From a developer’s perspective this is a nightmare. Usually you just want to add a certain ability to your app, whether it is to decode an audio format, communicate via SOAP, send mails, speak to a certain REST API or analyze images, or whatever you are in need of. Luckily, there is a guy on Github who did just what you need. Just imagine you could just click on a button and within seconds you would be up and running using his code. Scary? You might think so, but this is what qt-pods was designed for.
Calling qt-pods a package manager feels a bit odd, because this doesn’t describe precisely what it does. It is managing dependencies of your project via Git’s submodules. While Git submodules can be a tweaky thing in general and there are good reasons not to use Git submodules in all cases, qt-pods does its best to tell Git not to make any mistakes.

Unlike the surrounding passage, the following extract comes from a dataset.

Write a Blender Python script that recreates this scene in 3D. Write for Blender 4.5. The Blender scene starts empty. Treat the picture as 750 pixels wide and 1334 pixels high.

qt-pods works within a qmake’s “subdirs”-project template, that is a pool of projects aligned next to each other (well, technically you can tweak it not to be like that). “Pods” are being compiled into static libraries and are then linked against your target application. With a bit of .pri-magic (which is not magic at all, if you take a deeper look), pods can specify their own dependencies to the final app. As the pods are Git submodules, they are all independent repositories. That means, if you ever encounter foreign code to fail, you can fix it by yourself, but even better: you can generate patches or propagate these directly to the maintainer of the project. This is why the definition “package manager” fails, because what you actually get is not just an end product, a packaged result of some code, it *is* the code in a fully working environment. If included properly, the maintainer himself will include his code as a pod (from the same source like you, actually) and embed into a test project.
In order to get you started quickly, I sat down and defined fixed rules based on my previous experiences and then wrote an application that you can use to manage your pods. There is a graphical user interface and a command line version (which still needs some development).
You can find qt pods on GitHub and on qt-pods.org (deprecated).